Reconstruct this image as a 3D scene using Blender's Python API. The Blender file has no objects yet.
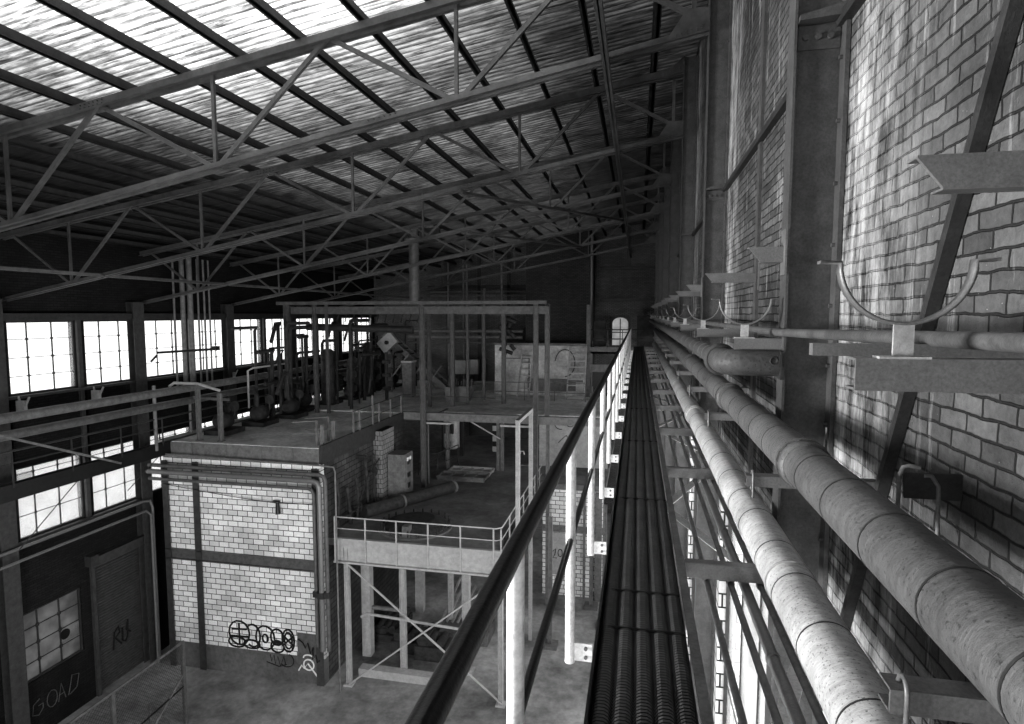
import bpy, math, random
from mathutils import Vector, Matrix
random.seed(7)
C = bpy.context.scene.collection
PI = math.pi
FL, MID, DECK = -13.1, -7.85, -4.6      # ground floor, middle slab, upper deck (camera eye level is z = 0)
XW, XC, XL, YE = 1.2, 0.897, -18.0, 39.1  # brick wall, face of its columns, window wall, end wall
ORD = ['nearest','second','third','fourth','fifth','sixth','seventh','eighth','ninth','tenth','eleventh','twelfth','thirteenth','fourteenth','fifteenth','sixteenth','seventeenth','eighteenth','nineteenth','twentieth']

# ------------------------------------------------------------------ materials
def nodes(name):
    m = bpy.data.materials.new(name); m.use_nodes = True
    nt = m.node_tree; nt.nodes.clear()
    out = nt.nodes.new('ShaderNodeOutputMaterial')
    return m, nt, out
def N(nt, t, **k):
    n = nt.nodes.new(t)
    for a, b in k.items():
        if a.startswith('i_'): n.inputs[a[2:].replace('_', ' ')].default_value = b
        else: setattr(n, a, b)
    return n
def g(v): return (v, v, v, 1)
def ramp(nt, src, p0, v0, p1, v1):
    r = N(nt, 'ShaderNodeValToRGB'); e = r.color_ramp.elements
    e[0].position = p0; e[0].color = g(v0); e[1].position = p1; e[1].color = g(v1)
    nt.links.new(src, r.inputs[0]); return r.outputs[0]
def mul(nt, a, b, t='MULTIPLY'):
    x = N(nt, 'ShaderNodeMixRGB', blend_type=t); x.inputs[0].default_value = 1
    nt.links.new(a, x.inputs[1]); nt.links.new(b, x.inputs[2]); return x.outputs[0]
def pos(nt, sc=(1, 1, 1)):
    p = N(nt, 'ShaderNodeNewGeometry'); mp = N(nt, 'ShaderNodeMapping'); mp.inputs['Scale'].default_value = sc
    nt.links.new(p.outputs['Position'], mp.inputs[0]); return mp.outputs[0]
def noise(nt, vec, sc, det=4, rough=.6):
    n = N(nt, 'ShaderNodeTexNoise'); n.inputs['Scale'].default_value = sc; n.inputs['Detail'].default_value = det; n.inputs['Roughness'].default_value = rough
    nt.links.new(vec, n.inputs['Vector']); return n.outputs[0]
def finish(nt, out, col, rough=.6, metal=0, hgt=None, bump=.3, dist=.01, spec=.2):
    b = N(nt, 'ShaderNodeBsdfPrincipled'); b.inputs['Specular IOR Level'].default_value = spec; b.inputs['Roughness'].default_value = rough; b.inputs['Metallic'].default_value = metal
    nt.links.new(col, b.inputs['Base Color'])
    if hgt is not None:
        bp = N(nt, 'ShaderNodeBump'); bp.inputs['Strength'].default_value = bump; bp.inputs['Distance'].default_value = dist
        nt.links.new(hgt, bp.inputs['Height']); nt.links.new(bp.outputs[0], b.inputs['Normal'])
    nt.links.new(b.outputs[0], out.inputs[0])
def grey(name, v, rough=.6, metal=0, lo=.6, hi=1.3, sc=6, st=(1, 1, 1), bump=.25, dist=.01):
    m, nt, out = nodes(name)
    p = pos(nt, st); n1 = noise(nt, p, sc, 6, .65); n2 = noise(nt, p, sc * 9, 3, .7)
    c = mul(nt, ramp(nt, n1, .3, v * lo, .7, v * hi), ramp(nt, n2, .3, .75, .65, 1.15))
    finish(nt, out, c, rough, metal, n2, bump, dist); return m
def brick(name, axis, w, h, mortar, c1, c2, cm, bump=.6, lo=.45, sc=.5, white=0, dist=.012, msmooth=.1):
    m, nt, out = nodes(name)
    geo = N(nt, 'ShaderNodeNewGeometry'); sp = N(nt, 'ShaderNodeSeparateXYZ'); cb = N(nt, 'ShaderNodeCombineXYZ')
    nt.links.new(geo.outputs['Position'], sp.inputs[0])
    if axis == 'xy':
        sm = N(nt, 'ShaderNodeMath', operation='ADD'); nt.links.new(sp.outputs[0], sm.inputs[0]); nt.links.new(sp.outputs[1], sm.inputs[1]); nt.links.new(sm.outputs[0], cb.inputs[0])
    else: nt.links.new(sp.outputs[1 if axis == 'y' else 0], cb.inputs[0])
    nt.links.new(sp.outputs[2], cb.inputs[1])
    wob = N(nt, 'ShaderNodeTexNoise'); wob.inputs['Scale'].default_value = 9; nt.links.new(cb.outputs[0], wob.inputs['Vector'])
    wm = N(nt, 'ShaderNodeMixRGB', blend_type='LINEAR_LIGHT'); wm.inputs[0].default_value = .012 * (w / .2) if w < .3 else 0.002
    nt.links.new(cb.outputs[0], wm.inputs[1]); nt.links.new(wob.outputs['Color'], wm.inputs[2])
    b = N(nt, 'ShaderNodeTexBrick'); b.offset = .5; b.inputs['Scale'].default_value = 1
    b.inputs['Brick Width'].default_value = w; b.inputs['Row Height'].default_value = h; b.inputs['Mortar Size'].default_value = mortar; b.inputs['Mortar Smooth'].default_value = msmooth
    b.inputs['Color1'].default_value = g(c1); b.inputs['Color2'].default_value = g(c2); b.inputs['Mortar'].default_value = g(cm)
    nt.links.new(wm.outputs[0], b.inputs['Vector'])
    p = pos(nt); n1 = noise(nt, p, sc, 6, .65); n2 = noise(nt, p, 28, 4, .7)
    c = mul(nt, b.outputs['Color'], ramp(nt, n1, .3, lo, .65, 1.1)); c = mul(nt, c, ramp(nt, n2, .3, .72, .7, 1.15))
    if white:   # lime and paint runs, plus light painted in toward each column
        st = noise(nt, pos(nt, (6, 6, .9)), 1.3, 6, .7)
        c = mul(nt, c, ramp(nt, st, .57, 0, .74, white * .6), 'ADD')
        def mth(op, a, b):
            q = N(nt, 'ShaderNodeMath', operation=op); q.inputs[1].default_value = b; nt.links.new(a, q.inputs[0]); return q.outputs[0]
        fy = mth('FRACT', mth('DIVIDE', mth('SUBTRACT', sp.outputs[1], 4.1), 5.0), 0)
        near = N(nt, 'ShaderNodeMapRange', interpolation_type='SMOOTHSTEP'); near.inputs[1].default_value = .7; near.inputs[2].default_value = .97; nt.links.new(fy, near.inputs[0])
        st2 = noise(nt, pos(nt, (5, 5, 1.3)), 1.1, 7, .75)
        ml2 = N(nt, 'ShaderNodeMath', operation='MULTIPLY'); nt.links.new(near.outputs[0], ml2.inputs[0]); nt.links.new(ramp(nt, st2, .43, 0, .7, .5), ml2.inputs[1])
        cx2 = N(nt, 'ShaderNodeCombineXYZ')
        for q in range(3): nt.links.new(ml2.outputs[0], cx2.inputs[q])
        c = mul(nt, c, cx2.outputs[0], 'ADD')
        sp2 = noise(nt, p, 45, 2, .5); c = mul(nt, c, ramp(nt, sp2, .73, 0, .78, white * .4), 'ADD')
    inv = N(nt, 'ShaderNodeMath', operation='SUBTRACT'); inv.inputs[0].default_value = 1; nt.links.new(b.outputs['Fac'], inv.inputs[1])
    ad = N(nt, 'ShaderNodeMath', operation='ADD'); nt.links.new(inv.outputs[0], ad.inputs[0])
    ml = N(nt, 'ShaderNodeMath', operation='MULTIPLY'); ml.inputs[1].default_value = .5; nt.links.new(n2, ml.inputs[0]); nt.links.new(ml.outputs[0], ad.inputs[1])
    finish(nt, out, c, .75, 0, ad.outputs[0], bump, dist, .08); return m

M = {}
M['wallbrick'] = brick('near_brick', 'y', .2, .0735, .0065, .05, .115, .022, 1.0, .3, 1.3, .45, msmooth=.6, dist=.02)
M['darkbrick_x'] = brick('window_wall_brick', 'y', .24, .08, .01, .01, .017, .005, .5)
M['endbrick'] = brick('end_wall_brick', 'x', .24, .08, .012, .12, .18, .05, .5, .5, .35)
M['towerbrick'] = brick('tower_brick', 'xy', .24, .08, .012, .04, .06, .02, .5, .5, .3)
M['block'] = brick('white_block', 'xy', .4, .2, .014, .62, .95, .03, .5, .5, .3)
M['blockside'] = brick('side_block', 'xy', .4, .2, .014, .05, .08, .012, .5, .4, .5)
M['tile'] = brick('white_tile', 'xy', .2, .2, .012, .16, .2, .02, .3, .7)
M['steel'] = grey('painted_steel', .09, .5, .2)
M['colsteel'] = grey('column_steel', .085, .42, .35, .7, 1.25, 7, bump=.5, dist=.004)
M['truss'] = grey('truss_steel', .085, .5, .2, .4, 1.4, .6)
M['dark'] = grey('dark_steel', .035, .5, .3)
M['purlin'] = grey('purlin_steel', .03, .6, .1)
M['black'] = grey('black_steel', .008, .3, 0, bump=.4, dist=.003)
M['white'] = grey('white_paint', .78, .4, 0, .85, 1.1, 5, bump=.1)
M['light'] = grey('light_paint', .34, .5, 0, .75, 1.15, 5)
M['mid'] = grey('mid_paint', .13, .55, .1)
M['arm'] = grey('arm_steel', .15, .4, .3, .85, 1.15, 12, bump=.2, dist=.003)
M['concrete'] = grey('concrete', .1, .85, 0, .45, 1.3, .8)
M['ground'] = grey('ground_concrete', .24, .7, 0, .2, 1.5, .4)
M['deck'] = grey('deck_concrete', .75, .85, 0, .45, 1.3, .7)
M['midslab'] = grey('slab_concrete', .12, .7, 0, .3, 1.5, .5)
M['rust'] = grey('rusty_machine', .03, .7, .2, .4, 1.6, 5)
M['wood'] = grey('old_wood', .25, .8, 0, .6, 1.2, 5)
M['spray_black'] = grey('black_spray', .006, .8, 0, .9, 1.1)
M['spray_white'] = grey('white_spray', .75, .8, 0, .9, 1.1)
M['sill'] = grey('sill_steel', .045, .6, .2)

def lagging(name, v):
    m, nt, out = nodes(name)
    p = pos(nt); n1 = noise(nt, p, 2.2, 5, .6); n2 = noise(nt, pos(nt, (8, 22, 8)), 1.6, 5, .65); n3 = noise(nt, p, 90, 2, .5)
    c = mul(nt, ramp(nt, n1, .3, v * .72, .7, v * 1.2), ramp(nt, n2, .32, .72, .62, 1.12)); c = mul(nt, c, ramp(nt, n3, .3, .35, .4, 1))
    ad = N(nt, 'ShaderNodeMath', operation='ADD'); nt.links.new(n2, ad.inputs[0]); nt.links.new(n1, ad.inputs[1])
    finish(nt, out, c, .5, .15, ad.outputs[0], .55, .02); return m
M['lag'] = lagging('pipe_lagging', .46)
M['lag2'] = lagging('pipe_lagging_dark', .11)
M['lag3'] = lagging('pipe_lagging_sooty', .06)

def pane_mat(name, v, clear=.75):
    m, nt, out = nodes(name)
    t = N(nt, 'ShaderNodeBsdfTransparent'); t.inputs[0].default_value = g(.95)
    p = pos(nt); n1 = noise(nt, p, 1.5, 5, .6)
    tr = N(nt, 'ShaderNodeBsdfTranslucent'); nt.links.new(ramp(nt, n1, .3, v * .5, .7, v), tr.inputs[0])
    mx = N(nt, 'ShaderNodeMixShader'); mx.inputs[0].default_value = 1 - clear
    nt.links.new(t.outputs[0], mx.inputs[1]); nt.links.new(tr.outputs[0], mx.inputs[2]); nt.links.new(mx.outputs[0], out.inputs[0]); return m
M['pane'] = pane_mat('clear_dusty_glass', .9, .85)
M['frost'] = pane_mat('painted_over_glass', .3, .02)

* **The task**
Select every line above that contains the word "deck", and copy it.

* **Answer to this task**
FL, MID, DECK = -13.1, -7.85, -4.6      # ground floor, middle slab, upper deck (camera eye level is z = 0)
M['deck'] = grey('deck_concrete', .75, .85, 0, .45, 1.3, .7)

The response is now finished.